• _What you should do_
Transcribe the material verbatim in full; the pictures do not belong in the copy.

• _Information shown_
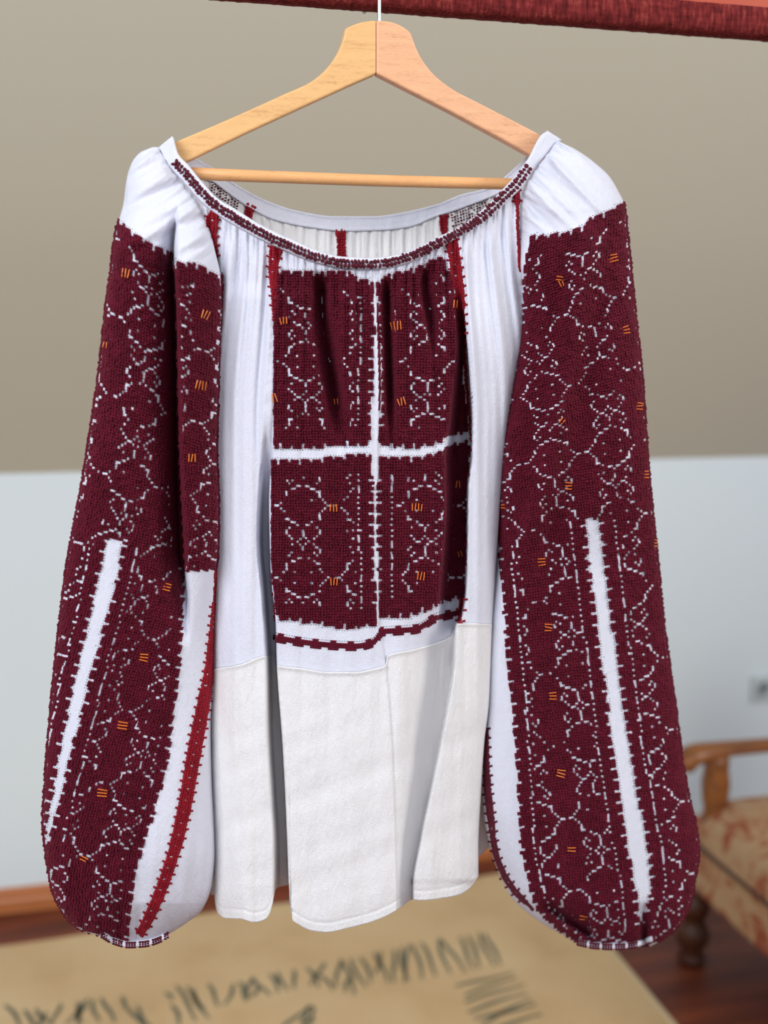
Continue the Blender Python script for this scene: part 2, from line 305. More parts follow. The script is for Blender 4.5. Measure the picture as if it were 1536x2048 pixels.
SRr = XY([(1118, 283), (1150, 298), (1190, 326), (1218, 352), (1238, 385), (1248, 408), (1255, 470), (1263, 550), (1272, 640), (1283, 740), (1290, 840), (1298, 950), (1309, 1060), (1319, 1160), (1329, 1260), (1341, 1345), (1353, 1430), (1364, 1520), (1377, 1590), (1392, 1655), (1397, 1700), (1392, 1745), (1383, 1795), (1366, 1838), (1340, 1868), (1300, 1894)])
SRl = XY([(1112, 283), (1091, 309), (1067, 335), (1042, 375), (1037, 400), (1036, 470), (1036, 530), (1042, 560), (1043, 640), (1034, 720), (1020, 800), (1006, 900), (999, 1000), (994, 1100), (980, 1200), (970, 1300), (964, 1420), (962, 1540), (964, 1620), (976, 1680), (990, 1727), (1021, 1792), (1070, 1837), (1135, 1876), (1165, 1894)])
BU = smooth_line([(346, 275), (356, 309), (376, 332), (403, 365), (434, 398), (473, 422), (512, 447), (551, 467), (590, 484), (630, 502), (688, 516), (747, 518), (800, 510), (876, 477), (934, 447), (973, 414), (1005, 381), (1032, 352), (1054, 322), (1081, 272), (1093, 264)], 240)
BLw = smooth_line([(319, 297), (334, 325), (368, 363), (403, 402), (442, 432), (481, 455), (528, 480), (571, 500), (630, 523), (688, 535), (747, 537), (800, 529), (876, 494), (934, 461), (973, 437), (1012, 402), (1042, 373), (1067, 336), (1091, 307), (1112, 286), (1121, 281)], 240)
neck = Cv(sorted({round(float(x)): float(y) for x, y in BLw if 330 < x < 1100}.items()))
KU = smooth_line([(346, 275), (352, 292), (368, 302), (391, 316), (434, 342), (473, 371), (532, 402), (591, 422), (669, 434), (747, 434), (817, 424), (876, 410), (923, 391), (973, 379), (1003, 361), (1036, 332), (1062, 305), (1082, 280), (1093, 264)], 240)
KLw = smooth_line([(319, 297), (345, 328), (385, 350), (425, 362), (450, 380), (493, 410), (551, 439), (630, 455), (688, 461), (766, 459), (817, 453), (876, 430), (903, 422), (973, 396), (1005, 381), (1045, 352), (1080, 318), (1112, 288), (1121, 281)], 240)
kneck = Cv(sorted({round(float(x)): float(y) for x, y in KLw if 330 < x < 1100}.items()))
def band_h(x): return .010+.052*(1-np.clip(np.abs((x-718)/395), 0, 1)**2.4)
BXl = XY([(395, 380), (403, 402), (415, 450), (425, 520), (428, 560), (424, 900), (420, 1200), (419, 1500), (424, 1700), (429, 1800), (434, 1830), (440, 1870)])
BXr = XY([(1044, 372), (1037, 400), (1042, 470), (1052, 560), (1052, 620), (1044, 690), (1028, 780), (1010, 900), (1002, 1000), (996, 1080), (985, 1247), (979, 1400), (969, 1488), (962, 1600), (957, 1700), (957, 1756), (948, 1770), (940, 1900)])
HEM = [(400, 1800), (429, 1812), (436, 1828), (451, 1837), (480, 1838), (509, 1845), (531, 1839), (540, 1825), (546, 1804), (551, 1780), (565, 1770), (579, 1767), (581, 1834), (595, 1848), (625, 1862), (654, 1865), (689, 1858), (740, 1845), (775, 1831), (800, 1816), (826, 1799), (829, 1800), (841, 1801), (896, 1795), (923, 1788), (947, 1769), (957, 1753), (1000, 1745)]
hem = Cv(HEM)
SEAM = Cv([(380, 1344), (428, 1338), (480, 1330), (529, 1312), (546, 1310), (552, 1331), (600, 1337), (660, 1345), (710, 1345), (750, 1338), (772, 1331), (777, 1311), (830, 1299), (904, 1271), (912, 1248), (950, 1247), (990, 1249), (1060, 1251)])
CE = XY([(548, 880), (539, 1010), (542, 1140), (552, 1254), (554, 1329), (566, 1495), (572, 1612), (578, 1769), (581, 1870)])
AE = XY([(520, 880), (512, 1075), (522, 1200), (530, 1340), (532, 1456), (540, 1600), (545, 1690), (546, 1870)])
DE = XY([(922, 560), (940, 760), (945, 850), (944, 912), (937, 978), (935, 1100), (933, 1173), (922, 1243), (913, 1249), (908, 1340), (896, 1417), (869, 1554), (841, 1690), (828, 1769), (827, 1880)])
V2 = XY([(800, 1150), (800, 1340), (790, 1500), (790, 1700), (790, 1880)])
CS = XY([(905, 560), (914, 675), (905, 780), (893, 880), (888, 920), (890, 1000), (886, 1080), (876, 1200), (872, 1300)])
FV1 = XY([(642, 540), (645, 620), (655, 700), (672, 800), (690, 900)]); FV2 = XY([(772, 540), (776, 640), (780, 760), (784, 880)]); FV3 = XY([(848, 520), (852, 580), (862, 640), (872, 720)]); FV4 = XY([(737, 540), (742, 700), (745, 900)]); FR1 = XY([(700, 540), (708, 700), (716, 900)])
SLIT = XY([(750, 540), (757, 662), (760, 770), (757, 870), (756, 960), (757, 1108), (758, 1238), (772, 1330), (785, 1500), (792, 1700), (796, 1880)])
def g(x, c, s): return np.exp(-((x-c)/s)**2)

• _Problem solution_
Continue the Blender Python script for this scene: part 2, from line 305. More parts follow. The script is for Blender 4.5. Measure the picture as if it were 1536x2048 pixels.
SRr = XY([(1118, 283), (1150, 298), (1190, 326), (1218, 352), (1238, 385), (1248, 408), (1255, 470), (1263, 550), (1272, 640), (1283, 740), (1290, 840), (1298, 950), (1309, 1060), (1319, 1160), (1329, 1260), (1341, 1345), (1353, 1430), (1364, 1520), (1377, 1590), (1392, 1655), (1397, 1700), (1392, 1745), (1383, 1795), (1366, 1838), (1340, 1868), (1300, 1894)])
SRl = XY([(1112, 283), (1091, 309), (1067, 335), (1042, 375), (1037, 400), (1036, 470), (1036, 530), (1042, 560), (1043, 640), (1034, 720), (1020, 800), (1006, 900), (999, 1000), (994, 1100), (980, 1200), (970, 1300), (964, 1420), (962, 1540), (964, 1620), (976, 1680), (990, 1727), (1021, 1792), (1070, 1837), (1135, 1876), (1165, 1894)])
BU = smooth_line([(346, 275), (356, 309), (376, 332), (403, 365), (434, 398), (473, 422), (512, 447), (551, 467), (590, 484), (630, 502), (688, 516), (747, 518), (800, 510), (876, 477), (934, 447), (973, 414), (1005, 381), (1032, 352), (1054, 322), (1081, 272), (1093, 264)], 240)
BLw = smooth_line([(319, 297), (334, 325), (368, 363), (403, 402), (442, 432), (481, 455), (528, 480), (571, 500), (630, 523), (688, 535), (747, 537), (800, 529), (876, 494), (934, 461), (973, 437), (1012, 402), (1042, 373), (1067, 336), (1091, 307), (1112, 286), (1121, 281)], 240)
neck = Cv(sorted({round(float(x)): float(y) for x, y in BLw if 330 < x < 1100}.items()))
KU = smooth_line([(346, 275), (352, 292), (368, 302), (391, 316), (434, 342), (473, 371), (532, 402), (591, 422), (669, 434), (747, 434), (817, 424), (876, 410), (923, 391), (973, 379), (1003, 361), (1036, 332), (1062, 305), (1082, 280), (1093, 264)], 240)
KLw = smooth_line([(319, 297), (345, 328), (385, 350), (425, 362), (450, 380), (493, 410), (551, 439), (630, 455), (688, 461), (766, 459), (817, 453), (876, 430), (903, 422), (973, 396), (1005, 381), (1045, 352), (1080, 318), (1112, 288), (1121, 281)], 240)
kneck = Cv(sorted({round(float(x)): float(y) for x, y in KLw if 330 < x < 1100}.items()))
def band_h(x): return .010+.052*(1-np.clip(np.abs((x-718)/395), 0, 1)**2.4)
BXl = XY([(395, 380), (403, 402), (415, 450), (425, 520), (428, 560), (424, 900), (420, 1200), (419, 1500), (424, 1700), (429, 1800), (434, 1830), (440, 1870)])
BXr = XY([(1044, 372), (1037, 400), (1042, 470), (1052, 560), (1052, 620), (1044, 690), (1028, 780), (1010, 900), (1002, 1000), (996, 1080), (985, 1247), (979, 1400), (969, 1488), (962, 1600), (957, 1700), (957, 1756), (948, 1770), (940, 1900)])
HEM = [(400, 1800), (429, 1812), (436, 1828), (451, 1837), (480, 1838), (509, 1845), (531, 1839), (540, 1825), (546, 1804), (551, 1780), (565, 1770), (579, 1767), (581, 1834), (595, 1848), (625, 1862), (654, 1865), (689, 1858), (740, 1845), (775, 1831), (800, 1816), (826, 1799), (829, 1800), (841, 1801), (896, 1795), (923, 1788), (947, 1769), (957, 1753), (1000, 1745)]
hem = Cv(HEM)
SEAM = Cv([(380, 1344), (428, 1338), (480, 1330), (529, 1312), (546, 1310), (552, 1331), (600, 1337), (660, 1345), (710, 1345), (750, 1338), (772, 1331), (777, 1311), (830, 1299), (904, 1271), (912, 1248), (950, 1247), (990, 1249), (1060, 1251)])
CE = XY([(548, 880), (539, 1010), (542, 1140), (552, 1254), (554, 1329), (566, 1495), (572, 1612), (578, 1769), (581, 1870)])
AE = XY([(520, 880), (512, 1075), (522, 1200), (530, 1340), (532, 1456), (540, 1600), (545, 1690), (546, 1870)])
DE = XY([(922, 560), (940, 760), (945, 850), (944, 912), (937, 978), (935, 1100), (933, 1173), (922, 1243), (913, 1249), (908, 1340), (896, 1417), (869, 1554), (841, 1690), (828, 1769), (827, 1880)])
V2 = XY([(800, 1150), (800, 1340), (790, 1500), (790, 1700), (790, 1880)])
CS = XY([(905, 560), (914, 675), (905, 780), (893, 880), (888, 920), (890, 1000), (886, 1080), (876, 1200), (872, 1300)])
FV1 = XY([(642, 540), (645, 620), (655, 700), (672, 800), (690, 900)]); FV2 = XY([(772, 540), (776, 640), (780, 760), (784, 880)]); FV3 = XY([(848, 520), (852, 580), (862, 640), (872, 720)]); FV4 = XY([(737, 540), (742, 700), (745, 900)]); FR1 = XY([(700, 540), (708, 700), (716, 900)])
SLIT = XY([(750, 540), (757, 662), (760, 770), (757, 870), (756, 960), (757, 1108), (758, 1238), (772, 1330), (785, 1500), (792, 1700), (796, 1880)])
def g(x, c, s): return np.exp(-((x-c)/s)**2)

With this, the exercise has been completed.